Can we be friends?

When you ask a man if men and women can be friends, they always seem to answer yes. If you ask a woman the same question, they always seem to answer with a louder than needed NO!

If you knew me you’d probably assume to know the answer to that question. Yet, then again maybe not?! I would have to side with the majority of women on this one. I don’t really think that men and women can be only friends. It’s only an opinion based from my past experiences.

I can count on many hands, all the men I am friends with. But, are they good friends? Probably not. If I think they are, are they really?! Is friendship genuinely all they want from me? Or do they want much more than the friendship I have to offer?

I’d say 9 times outta 10…


Then there’s the perception of others and what they assume. I had a good friend of many years until he passed. Then out of nowhere I’m recently asked if we were ever more than friends, if there was ever a time that we had more than friendship. I laughed out loud at the thought and wished I could pick up the phone and tell him yet another story of someone thinking there was more to our friendship than there actually was. I have been asked that several times on many different occasions and mostly by men, I find that funny since they are usually the one’s telling me that men and women can be friends. Women, they won’t ask or say anything to me, they are usually much more catty about it and just talk amongst themselves and assume things… I believe it is called RUMORS!

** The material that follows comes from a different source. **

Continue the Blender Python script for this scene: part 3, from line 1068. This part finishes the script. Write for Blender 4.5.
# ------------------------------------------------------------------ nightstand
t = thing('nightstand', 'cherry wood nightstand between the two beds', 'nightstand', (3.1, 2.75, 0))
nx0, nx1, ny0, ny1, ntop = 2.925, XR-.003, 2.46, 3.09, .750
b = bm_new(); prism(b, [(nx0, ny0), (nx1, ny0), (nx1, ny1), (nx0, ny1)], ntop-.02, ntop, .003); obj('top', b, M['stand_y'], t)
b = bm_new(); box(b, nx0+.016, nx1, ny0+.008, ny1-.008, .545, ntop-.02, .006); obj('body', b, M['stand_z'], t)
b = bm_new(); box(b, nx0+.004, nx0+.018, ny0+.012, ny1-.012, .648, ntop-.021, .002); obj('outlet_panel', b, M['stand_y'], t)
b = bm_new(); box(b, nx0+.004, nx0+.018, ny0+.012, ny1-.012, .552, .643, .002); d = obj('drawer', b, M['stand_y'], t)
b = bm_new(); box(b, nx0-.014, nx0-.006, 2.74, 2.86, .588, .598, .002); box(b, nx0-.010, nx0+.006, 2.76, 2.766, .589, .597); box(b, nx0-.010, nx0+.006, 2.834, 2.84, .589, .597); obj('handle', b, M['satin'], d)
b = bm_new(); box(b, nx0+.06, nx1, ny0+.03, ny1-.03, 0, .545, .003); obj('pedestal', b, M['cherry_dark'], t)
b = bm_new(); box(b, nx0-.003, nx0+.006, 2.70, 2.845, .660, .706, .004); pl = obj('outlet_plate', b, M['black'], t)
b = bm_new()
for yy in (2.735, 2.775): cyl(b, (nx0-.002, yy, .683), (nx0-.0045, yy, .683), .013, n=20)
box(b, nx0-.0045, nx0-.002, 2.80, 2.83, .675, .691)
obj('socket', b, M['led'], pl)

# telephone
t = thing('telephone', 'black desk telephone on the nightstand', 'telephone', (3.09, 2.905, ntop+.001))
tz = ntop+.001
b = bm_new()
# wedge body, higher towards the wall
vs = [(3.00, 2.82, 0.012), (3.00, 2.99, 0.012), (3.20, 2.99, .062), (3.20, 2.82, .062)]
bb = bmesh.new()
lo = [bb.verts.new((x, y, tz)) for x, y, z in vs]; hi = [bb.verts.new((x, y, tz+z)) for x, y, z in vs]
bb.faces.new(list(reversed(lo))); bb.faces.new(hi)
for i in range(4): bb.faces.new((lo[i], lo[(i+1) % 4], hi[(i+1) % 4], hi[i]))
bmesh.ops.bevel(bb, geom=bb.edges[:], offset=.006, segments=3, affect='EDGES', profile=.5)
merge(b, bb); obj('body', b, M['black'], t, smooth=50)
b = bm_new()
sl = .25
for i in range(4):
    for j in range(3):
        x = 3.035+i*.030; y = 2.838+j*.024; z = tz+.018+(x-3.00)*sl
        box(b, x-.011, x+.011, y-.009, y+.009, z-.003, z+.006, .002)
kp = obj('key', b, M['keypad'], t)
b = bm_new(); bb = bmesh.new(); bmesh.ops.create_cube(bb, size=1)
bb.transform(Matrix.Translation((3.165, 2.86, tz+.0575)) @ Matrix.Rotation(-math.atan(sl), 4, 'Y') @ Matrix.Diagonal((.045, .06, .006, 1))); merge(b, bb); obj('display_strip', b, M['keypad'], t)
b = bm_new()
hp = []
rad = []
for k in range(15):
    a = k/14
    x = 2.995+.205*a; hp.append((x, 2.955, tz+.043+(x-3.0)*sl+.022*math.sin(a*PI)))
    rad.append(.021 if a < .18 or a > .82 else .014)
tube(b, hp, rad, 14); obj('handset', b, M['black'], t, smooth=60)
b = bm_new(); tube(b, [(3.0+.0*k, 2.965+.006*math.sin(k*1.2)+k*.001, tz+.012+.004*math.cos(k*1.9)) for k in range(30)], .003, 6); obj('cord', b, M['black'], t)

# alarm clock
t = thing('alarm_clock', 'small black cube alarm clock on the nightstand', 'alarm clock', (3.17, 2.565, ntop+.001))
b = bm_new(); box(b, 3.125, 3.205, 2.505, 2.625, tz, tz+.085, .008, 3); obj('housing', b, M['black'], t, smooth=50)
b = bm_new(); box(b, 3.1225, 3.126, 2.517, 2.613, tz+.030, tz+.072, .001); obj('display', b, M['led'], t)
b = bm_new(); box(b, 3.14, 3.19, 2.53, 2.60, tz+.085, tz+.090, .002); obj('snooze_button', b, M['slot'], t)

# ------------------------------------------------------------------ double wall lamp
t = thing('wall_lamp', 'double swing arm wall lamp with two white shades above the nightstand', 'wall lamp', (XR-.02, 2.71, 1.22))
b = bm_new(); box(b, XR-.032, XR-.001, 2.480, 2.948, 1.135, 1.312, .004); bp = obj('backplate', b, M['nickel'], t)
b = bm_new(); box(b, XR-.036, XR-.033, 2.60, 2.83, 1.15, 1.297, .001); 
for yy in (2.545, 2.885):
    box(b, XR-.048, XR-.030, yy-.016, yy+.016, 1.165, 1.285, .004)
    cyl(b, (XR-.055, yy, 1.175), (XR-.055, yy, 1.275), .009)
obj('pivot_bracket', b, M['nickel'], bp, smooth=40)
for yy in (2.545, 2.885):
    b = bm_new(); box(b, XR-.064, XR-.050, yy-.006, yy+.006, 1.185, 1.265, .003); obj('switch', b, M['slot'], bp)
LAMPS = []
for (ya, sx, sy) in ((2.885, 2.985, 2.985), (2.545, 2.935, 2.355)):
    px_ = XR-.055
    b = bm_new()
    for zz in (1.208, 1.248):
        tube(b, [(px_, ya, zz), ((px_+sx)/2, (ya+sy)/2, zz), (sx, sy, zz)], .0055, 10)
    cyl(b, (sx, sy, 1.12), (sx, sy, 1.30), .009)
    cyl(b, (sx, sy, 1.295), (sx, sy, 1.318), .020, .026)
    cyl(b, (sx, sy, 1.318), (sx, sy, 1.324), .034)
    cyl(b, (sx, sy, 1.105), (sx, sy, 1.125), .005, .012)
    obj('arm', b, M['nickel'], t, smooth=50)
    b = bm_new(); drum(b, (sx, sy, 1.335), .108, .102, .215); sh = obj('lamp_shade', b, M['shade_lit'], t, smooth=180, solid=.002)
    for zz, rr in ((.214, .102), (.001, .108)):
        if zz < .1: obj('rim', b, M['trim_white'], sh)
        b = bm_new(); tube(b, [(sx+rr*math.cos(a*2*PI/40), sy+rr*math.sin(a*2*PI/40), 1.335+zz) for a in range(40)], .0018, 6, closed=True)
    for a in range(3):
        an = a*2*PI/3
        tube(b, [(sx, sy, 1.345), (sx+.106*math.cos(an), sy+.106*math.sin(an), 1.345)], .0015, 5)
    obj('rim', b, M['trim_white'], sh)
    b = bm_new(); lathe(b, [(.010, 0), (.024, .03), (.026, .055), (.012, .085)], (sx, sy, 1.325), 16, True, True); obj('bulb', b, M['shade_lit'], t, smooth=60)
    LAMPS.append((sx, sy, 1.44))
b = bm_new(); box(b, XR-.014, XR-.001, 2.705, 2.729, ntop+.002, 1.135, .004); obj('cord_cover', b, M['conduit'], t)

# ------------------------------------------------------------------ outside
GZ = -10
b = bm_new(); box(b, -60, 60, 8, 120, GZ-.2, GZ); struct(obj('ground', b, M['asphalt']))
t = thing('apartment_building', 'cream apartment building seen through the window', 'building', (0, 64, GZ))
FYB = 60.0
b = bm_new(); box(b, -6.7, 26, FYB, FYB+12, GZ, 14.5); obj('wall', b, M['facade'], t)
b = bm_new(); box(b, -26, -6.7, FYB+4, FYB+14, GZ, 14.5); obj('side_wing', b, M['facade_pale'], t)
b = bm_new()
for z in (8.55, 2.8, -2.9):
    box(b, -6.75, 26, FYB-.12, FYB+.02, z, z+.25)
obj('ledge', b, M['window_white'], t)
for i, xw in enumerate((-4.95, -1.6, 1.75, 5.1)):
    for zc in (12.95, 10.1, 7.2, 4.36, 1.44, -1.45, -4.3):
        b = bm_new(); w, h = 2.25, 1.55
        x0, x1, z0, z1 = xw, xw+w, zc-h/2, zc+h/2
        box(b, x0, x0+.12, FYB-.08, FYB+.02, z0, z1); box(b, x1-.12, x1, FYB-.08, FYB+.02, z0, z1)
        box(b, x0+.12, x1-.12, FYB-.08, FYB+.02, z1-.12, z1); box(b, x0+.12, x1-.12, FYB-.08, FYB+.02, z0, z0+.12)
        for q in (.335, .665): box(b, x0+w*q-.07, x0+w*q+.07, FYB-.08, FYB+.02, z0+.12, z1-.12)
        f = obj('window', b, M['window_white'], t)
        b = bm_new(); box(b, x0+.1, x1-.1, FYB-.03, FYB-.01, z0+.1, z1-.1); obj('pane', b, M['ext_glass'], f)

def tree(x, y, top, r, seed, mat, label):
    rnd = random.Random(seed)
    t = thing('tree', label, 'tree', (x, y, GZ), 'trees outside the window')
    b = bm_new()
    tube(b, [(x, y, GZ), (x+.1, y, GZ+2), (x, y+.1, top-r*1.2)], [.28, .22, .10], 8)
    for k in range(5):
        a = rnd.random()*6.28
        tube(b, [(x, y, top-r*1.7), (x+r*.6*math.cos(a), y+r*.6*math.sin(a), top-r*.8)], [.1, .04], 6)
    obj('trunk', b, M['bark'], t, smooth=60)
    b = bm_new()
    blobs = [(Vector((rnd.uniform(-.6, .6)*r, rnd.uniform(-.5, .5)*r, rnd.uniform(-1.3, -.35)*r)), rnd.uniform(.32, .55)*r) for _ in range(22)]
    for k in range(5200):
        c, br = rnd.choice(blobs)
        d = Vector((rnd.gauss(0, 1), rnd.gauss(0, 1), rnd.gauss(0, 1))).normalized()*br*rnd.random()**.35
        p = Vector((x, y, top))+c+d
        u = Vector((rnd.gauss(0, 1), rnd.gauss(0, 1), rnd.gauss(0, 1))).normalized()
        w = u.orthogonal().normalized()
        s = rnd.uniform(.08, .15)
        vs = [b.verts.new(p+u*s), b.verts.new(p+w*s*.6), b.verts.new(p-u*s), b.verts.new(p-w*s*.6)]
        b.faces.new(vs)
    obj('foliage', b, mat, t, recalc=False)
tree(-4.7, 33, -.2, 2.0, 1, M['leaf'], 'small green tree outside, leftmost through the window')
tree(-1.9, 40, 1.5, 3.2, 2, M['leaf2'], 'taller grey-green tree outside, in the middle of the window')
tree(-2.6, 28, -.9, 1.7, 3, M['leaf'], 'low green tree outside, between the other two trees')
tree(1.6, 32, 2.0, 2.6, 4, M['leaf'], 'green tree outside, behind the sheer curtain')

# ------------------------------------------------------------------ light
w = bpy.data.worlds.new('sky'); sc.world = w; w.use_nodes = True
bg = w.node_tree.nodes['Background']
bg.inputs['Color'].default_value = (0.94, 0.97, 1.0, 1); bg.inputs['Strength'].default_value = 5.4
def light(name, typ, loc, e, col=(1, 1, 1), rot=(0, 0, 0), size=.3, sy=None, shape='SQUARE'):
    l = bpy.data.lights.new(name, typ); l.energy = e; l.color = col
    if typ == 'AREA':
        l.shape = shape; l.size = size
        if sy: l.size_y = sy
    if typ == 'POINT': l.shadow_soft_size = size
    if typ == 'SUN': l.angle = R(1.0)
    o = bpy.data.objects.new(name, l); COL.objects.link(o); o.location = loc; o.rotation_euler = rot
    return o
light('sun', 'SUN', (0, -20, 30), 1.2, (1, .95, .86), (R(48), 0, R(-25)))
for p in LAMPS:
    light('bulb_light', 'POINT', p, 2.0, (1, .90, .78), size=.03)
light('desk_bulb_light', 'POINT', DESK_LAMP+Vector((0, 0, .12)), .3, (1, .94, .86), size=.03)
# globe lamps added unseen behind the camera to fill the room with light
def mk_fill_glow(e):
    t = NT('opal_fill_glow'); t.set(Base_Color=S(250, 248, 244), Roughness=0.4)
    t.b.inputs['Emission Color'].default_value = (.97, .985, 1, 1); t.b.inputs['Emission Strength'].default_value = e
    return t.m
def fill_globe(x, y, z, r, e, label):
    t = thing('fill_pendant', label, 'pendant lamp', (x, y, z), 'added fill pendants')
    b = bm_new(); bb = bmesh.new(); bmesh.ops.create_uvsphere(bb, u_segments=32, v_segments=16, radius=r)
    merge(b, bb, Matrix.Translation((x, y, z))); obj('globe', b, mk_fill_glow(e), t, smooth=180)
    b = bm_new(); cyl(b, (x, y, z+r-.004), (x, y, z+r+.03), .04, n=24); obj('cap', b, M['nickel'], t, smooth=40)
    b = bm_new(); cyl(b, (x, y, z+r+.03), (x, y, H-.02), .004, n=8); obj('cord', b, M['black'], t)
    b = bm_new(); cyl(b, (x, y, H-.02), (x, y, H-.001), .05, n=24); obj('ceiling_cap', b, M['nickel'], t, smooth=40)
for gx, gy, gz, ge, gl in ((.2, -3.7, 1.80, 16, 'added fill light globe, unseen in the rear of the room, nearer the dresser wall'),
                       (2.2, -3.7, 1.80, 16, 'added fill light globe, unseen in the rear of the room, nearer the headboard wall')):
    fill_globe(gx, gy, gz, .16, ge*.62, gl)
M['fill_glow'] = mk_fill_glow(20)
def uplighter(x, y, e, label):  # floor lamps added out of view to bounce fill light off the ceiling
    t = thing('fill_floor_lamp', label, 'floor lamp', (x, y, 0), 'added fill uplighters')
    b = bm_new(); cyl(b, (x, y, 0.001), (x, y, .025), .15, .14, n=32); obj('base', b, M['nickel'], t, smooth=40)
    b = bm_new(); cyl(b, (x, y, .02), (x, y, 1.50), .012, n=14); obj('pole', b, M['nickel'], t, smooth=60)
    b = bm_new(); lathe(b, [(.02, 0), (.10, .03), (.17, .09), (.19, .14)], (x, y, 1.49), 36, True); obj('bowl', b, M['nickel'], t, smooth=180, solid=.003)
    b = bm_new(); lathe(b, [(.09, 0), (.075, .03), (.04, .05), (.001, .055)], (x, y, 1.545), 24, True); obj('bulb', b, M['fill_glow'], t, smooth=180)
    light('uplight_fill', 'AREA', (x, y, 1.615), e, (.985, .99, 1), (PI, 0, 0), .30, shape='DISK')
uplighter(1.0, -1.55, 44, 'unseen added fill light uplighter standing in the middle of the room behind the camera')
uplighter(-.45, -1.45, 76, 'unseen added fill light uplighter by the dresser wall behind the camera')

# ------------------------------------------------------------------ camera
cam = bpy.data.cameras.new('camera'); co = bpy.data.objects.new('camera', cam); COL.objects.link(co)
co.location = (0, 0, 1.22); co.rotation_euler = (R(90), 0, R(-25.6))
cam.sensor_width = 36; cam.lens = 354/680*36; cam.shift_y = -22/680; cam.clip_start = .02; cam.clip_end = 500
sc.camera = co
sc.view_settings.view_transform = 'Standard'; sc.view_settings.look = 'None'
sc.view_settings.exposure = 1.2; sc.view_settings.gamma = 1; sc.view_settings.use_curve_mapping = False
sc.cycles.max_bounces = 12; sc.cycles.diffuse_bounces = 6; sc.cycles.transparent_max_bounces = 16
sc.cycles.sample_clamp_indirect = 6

Even last week, I sat with a “friend” of mine at the park as our girls ran wild. We chatted away while keeping a close eye on our little ones. As I listened to him talk, I scanned the park back and forth, that’s when I noticed two other moms staring back at me from the other end of the park. I know them from the school and I want to pull my hand up in a wave but behind my own dark shades I can see they are just staring at me. I sit back look at the man that is sitting next to me that isn’t mine and I wonder is that why they are staring? What assumptions are they making, are we being catty all over again… or is it my own assumption?

Why do people assume that when a man and a woman are friends, they aren’t just friends? I can easily assume it’s because more often than not, one of the two wants more than a friendship with the other person. I can easily be friends with just about anyone but I often wonder can they be friends with me? Many of my girlfriends rarely have male friends, and visa versa. I still have yet to find a couple that is genuinely just friends with one another without the desire of more. Even if they wouldn’t ever act on it… nevertheless it’s still there.

Do I really care what people assume about me, especially when I know it’s not true. Not always, but sometimes it does get to me that people like to make assumptions about me when they have no real reason to do so. At the end of the day I know me and that should be all that matters. Yet, I still hear the ringing in my ears when I think people are talking about me when they shouldn’t.